Something lovely I probably should’ve expected, but didn’t, about working for Faith+Lead/Luther Seminary, is that we take time for prayer and spiritual practices at the beginning of many of our meetings. One practice we often use is Dwelling in the Word.
At a recent meeting, we engaged in this practice using Isaiah 55. Dwelling often looks something like this: start with prayer, read/listen to the text, pause to reflect, read/listen to the text a second time, and pause to reflect once more, generally on the following questions: What catches your attention in this text? What questions does this text raise for you? And what do you think God might be trying to tell you through this text? Then share your reflections with a partner or small group.
What stuck out to me on this reading were verses 10-11:
For as the rain and the snow come down from heaven,
and do not return there until they have watered the earth,
making it bring forth and sprout,
giving seed to the sower and bread to the eater,
so shall my word be that goes out from my mouth;
it shall not return to me empty,
but it shall accomplish that which I purpose,
and succeed in the thing for which I sent it.

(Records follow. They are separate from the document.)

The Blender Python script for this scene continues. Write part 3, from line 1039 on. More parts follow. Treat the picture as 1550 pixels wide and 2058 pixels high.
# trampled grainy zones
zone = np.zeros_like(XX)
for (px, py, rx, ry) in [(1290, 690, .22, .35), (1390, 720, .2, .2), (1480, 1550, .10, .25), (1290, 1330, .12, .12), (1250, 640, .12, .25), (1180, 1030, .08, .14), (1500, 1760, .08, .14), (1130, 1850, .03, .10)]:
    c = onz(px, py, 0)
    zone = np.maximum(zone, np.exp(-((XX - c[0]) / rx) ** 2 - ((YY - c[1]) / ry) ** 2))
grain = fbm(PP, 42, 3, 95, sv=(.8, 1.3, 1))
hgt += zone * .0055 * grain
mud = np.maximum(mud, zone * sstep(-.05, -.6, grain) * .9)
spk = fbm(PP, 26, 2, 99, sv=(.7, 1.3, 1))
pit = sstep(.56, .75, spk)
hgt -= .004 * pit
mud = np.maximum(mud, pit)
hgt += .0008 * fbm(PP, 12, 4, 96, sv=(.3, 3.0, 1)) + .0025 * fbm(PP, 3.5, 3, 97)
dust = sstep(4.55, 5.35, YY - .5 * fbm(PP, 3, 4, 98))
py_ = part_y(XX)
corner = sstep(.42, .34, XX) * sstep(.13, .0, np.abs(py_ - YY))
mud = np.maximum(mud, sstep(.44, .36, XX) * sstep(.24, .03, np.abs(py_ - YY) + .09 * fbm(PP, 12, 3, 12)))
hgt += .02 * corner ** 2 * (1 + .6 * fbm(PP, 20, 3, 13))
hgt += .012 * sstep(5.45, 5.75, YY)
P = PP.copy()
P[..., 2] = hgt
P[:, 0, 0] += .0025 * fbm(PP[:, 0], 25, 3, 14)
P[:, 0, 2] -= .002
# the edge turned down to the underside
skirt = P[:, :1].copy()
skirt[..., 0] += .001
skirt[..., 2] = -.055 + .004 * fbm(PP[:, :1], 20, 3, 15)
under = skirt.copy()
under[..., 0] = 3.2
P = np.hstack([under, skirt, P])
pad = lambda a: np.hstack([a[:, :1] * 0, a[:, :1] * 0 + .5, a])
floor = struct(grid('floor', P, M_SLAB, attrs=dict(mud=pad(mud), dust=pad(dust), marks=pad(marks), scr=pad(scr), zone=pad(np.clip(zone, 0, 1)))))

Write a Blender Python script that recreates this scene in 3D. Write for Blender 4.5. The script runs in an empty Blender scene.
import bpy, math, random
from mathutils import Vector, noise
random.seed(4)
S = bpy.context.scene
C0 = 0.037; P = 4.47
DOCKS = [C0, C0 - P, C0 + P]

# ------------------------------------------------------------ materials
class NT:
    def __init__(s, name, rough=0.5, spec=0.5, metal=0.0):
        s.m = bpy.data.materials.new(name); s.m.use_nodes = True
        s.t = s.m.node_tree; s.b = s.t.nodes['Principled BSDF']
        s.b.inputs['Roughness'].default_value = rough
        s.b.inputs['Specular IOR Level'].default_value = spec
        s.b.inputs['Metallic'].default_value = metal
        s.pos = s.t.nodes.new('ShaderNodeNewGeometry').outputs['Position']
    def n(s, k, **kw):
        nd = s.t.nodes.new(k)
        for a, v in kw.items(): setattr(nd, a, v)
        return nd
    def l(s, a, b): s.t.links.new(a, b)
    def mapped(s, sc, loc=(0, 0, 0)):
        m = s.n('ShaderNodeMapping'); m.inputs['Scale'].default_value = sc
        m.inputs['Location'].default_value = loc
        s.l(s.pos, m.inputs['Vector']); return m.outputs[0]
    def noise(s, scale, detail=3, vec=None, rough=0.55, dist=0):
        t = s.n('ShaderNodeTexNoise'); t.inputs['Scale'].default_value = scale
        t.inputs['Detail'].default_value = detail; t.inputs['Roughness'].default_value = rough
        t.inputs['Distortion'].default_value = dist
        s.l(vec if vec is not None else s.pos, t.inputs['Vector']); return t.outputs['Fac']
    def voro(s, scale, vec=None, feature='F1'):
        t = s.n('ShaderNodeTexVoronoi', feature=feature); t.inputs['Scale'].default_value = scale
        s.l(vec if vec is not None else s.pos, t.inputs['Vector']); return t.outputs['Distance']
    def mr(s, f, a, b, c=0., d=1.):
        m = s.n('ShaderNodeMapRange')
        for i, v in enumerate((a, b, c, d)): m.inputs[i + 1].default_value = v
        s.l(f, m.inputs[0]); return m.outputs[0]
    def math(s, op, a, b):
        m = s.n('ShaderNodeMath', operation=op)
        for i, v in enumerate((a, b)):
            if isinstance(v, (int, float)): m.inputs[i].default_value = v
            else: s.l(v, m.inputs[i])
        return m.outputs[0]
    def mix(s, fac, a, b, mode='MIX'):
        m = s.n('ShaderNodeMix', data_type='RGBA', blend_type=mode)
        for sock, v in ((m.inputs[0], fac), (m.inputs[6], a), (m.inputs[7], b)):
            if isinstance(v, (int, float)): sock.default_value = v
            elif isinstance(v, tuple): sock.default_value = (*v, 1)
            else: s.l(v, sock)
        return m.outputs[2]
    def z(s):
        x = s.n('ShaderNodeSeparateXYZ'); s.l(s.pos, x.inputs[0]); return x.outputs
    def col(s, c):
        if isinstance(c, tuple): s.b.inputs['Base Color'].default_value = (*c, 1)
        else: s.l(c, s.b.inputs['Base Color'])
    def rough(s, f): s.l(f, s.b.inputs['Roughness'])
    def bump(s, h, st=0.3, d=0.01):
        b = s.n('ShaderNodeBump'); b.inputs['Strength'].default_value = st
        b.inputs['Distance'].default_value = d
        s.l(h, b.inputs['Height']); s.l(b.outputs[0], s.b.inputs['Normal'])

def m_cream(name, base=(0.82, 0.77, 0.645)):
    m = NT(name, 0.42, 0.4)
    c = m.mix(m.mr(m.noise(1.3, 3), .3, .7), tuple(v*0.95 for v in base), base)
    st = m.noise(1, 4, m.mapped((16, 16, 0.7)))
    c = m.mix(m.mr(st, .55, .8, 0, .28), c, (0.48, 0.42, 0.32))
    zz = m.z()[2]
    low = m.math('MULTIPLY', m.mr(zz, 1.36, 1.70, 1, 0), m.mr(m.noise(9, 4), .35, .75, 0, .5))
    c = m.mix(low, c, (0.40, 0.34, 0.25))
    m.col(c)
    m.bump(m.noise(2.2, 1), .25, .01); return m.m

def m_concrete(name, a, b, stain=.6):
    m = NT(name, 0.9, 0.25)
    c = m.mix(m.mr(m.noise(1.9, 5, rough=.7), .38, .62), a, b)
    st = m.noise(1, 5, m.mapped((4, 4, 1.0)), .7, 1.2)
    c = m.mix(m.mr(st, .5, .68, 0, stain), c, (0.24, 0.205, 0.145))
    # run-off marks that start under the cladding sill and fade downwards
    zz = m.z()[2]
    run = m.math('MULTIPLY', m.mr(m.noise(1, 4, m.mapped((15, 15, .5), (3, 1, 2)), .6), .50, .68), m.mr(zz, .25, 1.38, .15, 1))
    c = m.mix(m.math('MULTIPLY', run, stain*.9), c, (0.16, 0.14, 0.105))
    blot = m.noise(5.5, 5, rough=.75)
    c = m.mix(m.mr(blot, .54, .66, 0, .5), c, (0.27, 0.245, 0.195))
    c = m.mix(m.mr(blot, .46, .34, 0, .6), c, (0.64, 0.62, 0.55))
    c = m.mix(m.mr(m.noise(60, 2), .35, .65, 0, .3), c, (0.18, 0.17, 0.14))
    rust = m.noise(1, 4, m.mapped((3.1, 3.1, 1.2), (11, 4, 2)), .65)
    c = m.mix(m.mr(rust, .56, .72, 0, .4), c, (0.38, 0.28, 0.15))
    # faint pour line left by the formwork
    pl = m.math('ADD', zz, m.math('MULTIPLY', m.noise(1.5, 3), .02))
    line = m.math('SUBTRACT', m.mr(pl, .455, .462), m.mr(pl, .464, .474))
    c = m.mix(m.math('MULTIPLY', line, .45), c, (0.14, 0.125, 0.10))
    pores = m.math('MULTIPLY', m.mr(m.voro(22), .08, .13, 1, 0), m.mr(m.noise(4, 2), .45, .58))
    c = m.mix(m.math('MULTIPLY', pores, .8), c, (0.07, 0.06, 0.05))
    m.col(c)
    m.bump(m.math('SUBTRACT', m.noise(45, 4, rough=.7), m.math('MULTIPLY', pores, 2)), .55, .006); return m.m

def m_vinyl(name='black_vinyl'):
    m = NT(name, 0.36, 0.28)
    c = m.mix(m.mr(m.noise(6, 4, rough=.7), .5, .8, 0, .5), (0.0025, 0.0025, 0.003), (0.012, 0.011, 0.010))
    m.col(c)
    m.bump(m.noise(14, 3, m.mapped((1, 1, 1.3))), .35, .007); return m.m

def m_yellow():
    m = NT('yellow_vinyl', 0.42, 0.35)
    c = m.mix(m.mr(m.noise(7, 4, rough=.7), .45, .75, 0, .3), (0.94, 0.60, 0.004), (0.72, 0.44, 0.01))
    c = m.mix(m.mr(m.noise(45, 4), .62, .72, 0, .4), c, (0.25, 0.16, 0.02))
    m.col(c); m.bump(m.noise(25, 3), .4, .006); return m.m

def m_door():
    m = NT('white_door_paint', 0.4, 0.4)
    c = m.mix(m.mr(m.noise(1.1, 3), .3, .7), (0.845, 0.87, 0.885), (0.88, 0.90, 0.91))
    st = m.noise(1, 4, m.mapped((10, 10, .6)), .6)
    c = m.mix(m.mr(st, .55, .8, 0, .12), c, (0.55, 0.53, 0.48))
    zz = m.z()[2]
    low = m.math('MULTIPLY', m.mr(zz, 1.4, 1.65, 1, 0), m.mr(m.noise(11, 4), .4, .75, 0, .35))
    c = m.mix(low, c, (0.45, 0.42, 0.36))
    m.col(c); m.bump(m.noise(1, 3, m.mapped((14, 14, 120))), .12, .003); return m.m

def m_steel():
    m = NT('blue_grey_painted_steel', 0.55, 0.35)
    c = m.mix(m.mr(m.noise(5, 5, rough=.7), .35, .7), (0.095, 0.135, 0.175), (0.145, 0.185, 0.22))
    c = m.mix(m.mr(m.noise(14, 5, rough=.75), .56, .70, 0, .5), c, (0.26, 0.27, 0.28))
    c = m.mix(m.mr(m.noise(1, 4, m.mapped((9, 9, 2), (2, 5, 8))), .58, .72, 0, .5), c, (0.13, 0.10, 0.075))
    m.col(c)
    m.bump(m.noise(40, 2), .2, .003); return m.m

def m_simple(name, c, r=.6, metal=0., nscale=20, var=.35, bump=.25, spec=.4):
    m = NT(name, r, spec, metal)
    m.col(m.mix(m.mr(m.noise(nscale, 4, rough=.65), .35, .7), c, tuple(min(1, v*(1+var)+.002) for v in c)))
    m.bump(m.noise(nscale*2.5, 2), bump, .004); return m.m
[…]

When I brought this up with my exercise partner, he said it ultimately comes down to having a developed pneumatology, or, an understanding of how the Holy Spirit works in our lives and in the world.
We often get hung up on the “right” way to engage with or proclaim God’s word, whether that is through preaching/hearing the word preached, engaging with the written word (scripture), or spending time in prayer with the living word, Jesus Christ. We worry that we are doing it wrong, or that others are doing it wrong. We make judgments and let anxiety overtake us. We forget that God’s word will not return empty. It will accomplish that which God purposes. It’s not on us to make the word work, the word works because the Holy Spirit makes it work. It might not work in the way that we want it to, but it will succeed in doing just what the triune God intends it to do.
[Piotr Uklanski (Polish, 1968–), “Untitled (Pentecost),” 2008.]
Our comfort levels with the Holy Spirit
This is ultimately an immense relief. Paradoxically, at the same time, it is terrifying! We don’t like to admit that we’re not actually in control, that the Spirit will blow where it chooses, and we won’t know where it comes from or where it goes. Everything in life already feels that way much of the time, so we do all we can to assert our (futile) attempts at control on everything, including God.
For instance, many people in mainline churches are uncomfortable with how pentecostal/charismatic traditions talk about and experience the Holy Spirit. Some of us because it is very foreign to our own experiences of God, and some of us because we found a way out of bad examples of those traditions and saw (or experienced firsthand) abuse in the name of the Holy Spirit by people/churches who were trying to assert their own control. However, we should be careful not to write off the whole of these traditions because of unfamiliarity or an absolutizing of our own past experiences. Especially as we’d be closing ourselves off from a number of vital churches and traditions.
“This isn’t for everybody, but it is for these folks today”
Of course, there is a history of charismatic renewal within mainline churches, and like anything else, there are examples of the bad it did in certain contexts, and examples of the good it did in others. I recently heard a story about a church where the pastor started speaking from the pulpit “in the name of the Holy Spirit,” saying things that took agency and power away from the larger congregation and consolidated it for him. Power plays are not a fruit of the Spirit. But there are also stories of churches that completely changed course from dying to thriving, and found a way to move forward as a cohesive unit without getting stuck feeling like they needed constant signs and wonders to do so.
The rector at my church was telling a story about a time he attended a charismatic Baptist service with a number of people from other traditions where parishioners started speaking in tongues, falling to the floor, dancing, shaking, sobbing, and more during a call for healing prayer. While this was happening all around them, there was a group who were not getting into the action. The pastor came up to them and said, “These folks you see falling out and shouting are doing it because they need to. This isn’t for everybody, but it is for these folks today. Don’t feel that you need to act this way too, this is between them and God.”
When we look at the Gospels, we see that Jesus really sees the individuals he talks to, and doesn’t just have one standardized way of relating to them all. He doesn’t speak to Zaccheus the same way he speaks to the woman at the well, nor does he speak to either of them the way he does to the Gerasene Demoniac. He is always concerned with speaking to the individual in a way that they will be able to hear him. Why would the Holy Spirit be any different?
We all, both as people coming from different traditions and as unique individuals, have different ways of relating with God. A lot of the most beautiful examples of the Church I’ve seen in recent years come from people (of different denominations, backgrounds, dispositions, etc) sharing with each other the means God uses to speak to them. If we can learn to listen to one another, we might find another avenue for the Holy Spirit to work in our lives, or at the very least, widen our scope of how that can happen for others, and in doing so, get a slightly more capacious view of God’s work in the world.